What happens if the world really ends in 2012? I don't know why but i believe there's a chance it will end. What the fuck is happening to Japan? Its like nature murder and i get depressed reading up the news about it. Its my dream to be there and before i visited, this has to happen? I wanted to save up enough to get there by myself, but guess i was too slow. Just hope they pull through, and what doesn't kill makes them stronger.

The sun is burning so badly in Singapore, its like code black everyday. The nuclear explosion and the aftershocks is nuts. Libya is crazy, i haven't heard of airpower in action in the longest time till then. Egypt is mad, killing Singapore indirectly. Thailand and Aussie is flooding whenever they want. The ice caps are melting and the supermoon could have flooded low-lying regions. Whatever that is yet to come, is definitely not going to be any friendlier.

Today i went to Universal Studios for the first time and i loved it because i felt like i was back to my childhood.
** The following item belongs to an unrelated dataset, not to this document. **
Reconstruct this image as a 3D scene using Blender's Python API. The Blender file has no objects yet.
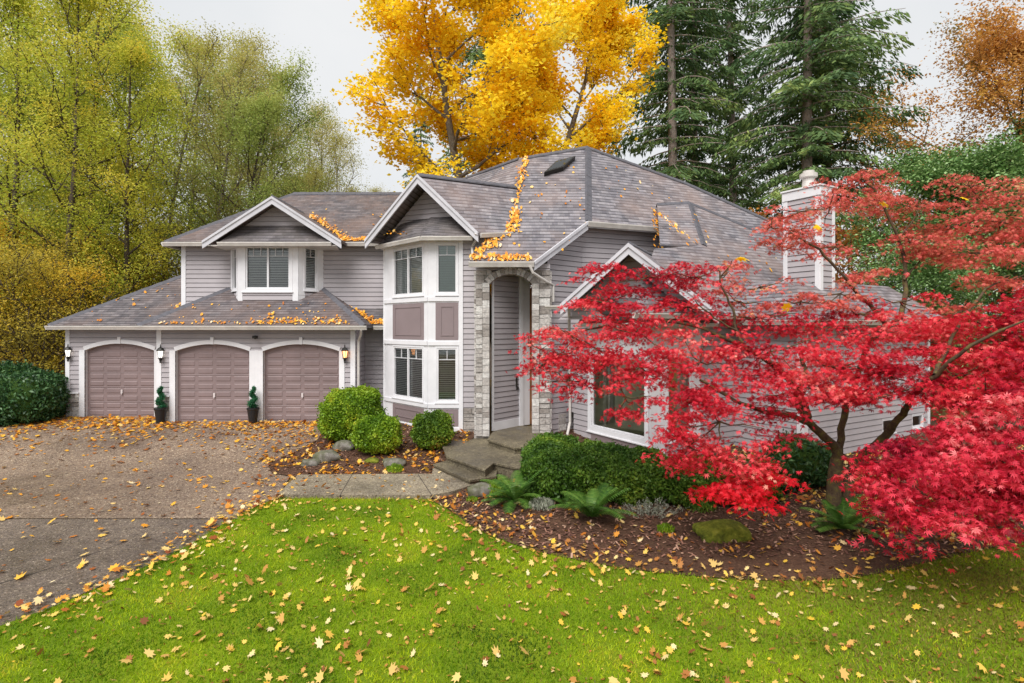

The rides and shows were amazing, the whole experience is something our generation couldn't have experienced back then. Taking the battlestar 11times is quite crazy, but yeah i loved it and now i'm sick of it. Good, so i don't have to go back there anytime soon. Guess, i wouldn't have anytime anymore anyway.

Just got back from a run, feeling like i need to stare out the windows to look at the stars.

I threw the love of my life away. Now, karma just bites back on me.